House prices are wrong. Literally, the sticker price is the wrong price, and its because of debt.
The availability of debt is effectively an increase in the money supply. That alone isn't the problem, but the fact that its unevenly distributed is (I'm not arguing for anything social justice-y). The Cantillon Effect is at play everywhere. Whoever can access debt, can buy the houses and duplexes and all the other stuff. Nothing wrong with that, in itself. Work, save, become credit worthy. But if more money is only available to people with more money, and scarce for everyone else, then assets get bid up. The value premium on stocks rises - PE ratios only go up, in the long run. Houses will always at least keep pace with inflation, but it looks like they will also always have a rising premium. Premium on what? Is it the asset or the money being used?
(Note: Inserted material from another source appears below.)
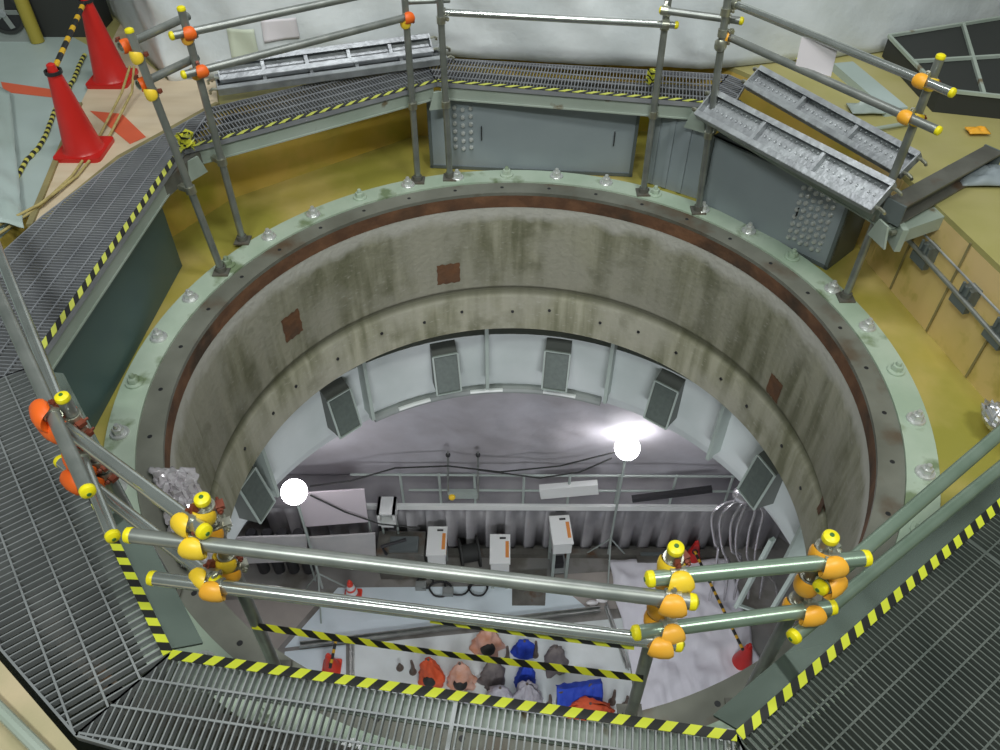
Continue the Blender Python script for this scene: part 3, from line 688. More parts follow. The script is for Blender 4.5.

Then look at the quality of the houses being built. They're paper. You can see it falling apart in the first year of owning a new home. That's because the price of *everything* is wrong. Inflation pulls the floor out from under the producers, who want to be competing via quality rising, but instead must compete via material substitution to keep their costs low, which is because the price of their inputs keeps rising. Manufacturer's inflation is the real inflation, btw - just track that to know what's actually going on.
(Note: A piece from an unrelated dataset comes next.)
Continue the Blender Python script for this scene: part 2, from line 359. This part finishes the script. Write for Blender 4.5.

I think I need to backtrack a tad and say the world I imagine is without interest, not debt. My bad, I did conflate them. You can have zero interest debt. For how to organize it and match time preferences, I point to Islamic finance, which would be exactly the same as Christian finance, if Christians hadn't let Calvin preach a bunch of bullshit, which was all a camouflage for inserting interest rates into our society. That's a guy that's burning right now. Back to Islamic finance! They use equity to replace interest. Not a perfect solution, but I think bitcoin is the upgrade they need to really make it work. I recommend just googling it - I'm not saying its perfect, and my caveats would make explaining it onerous, even if I could do it justice. The end result is the most telling - prices of things *denominated in hours worked* are lower in the middle east. That's the goal.... That's what econ is supposed to be about - maximizing free time, not productivity.
Okay anyways, hope I gave you some ideas.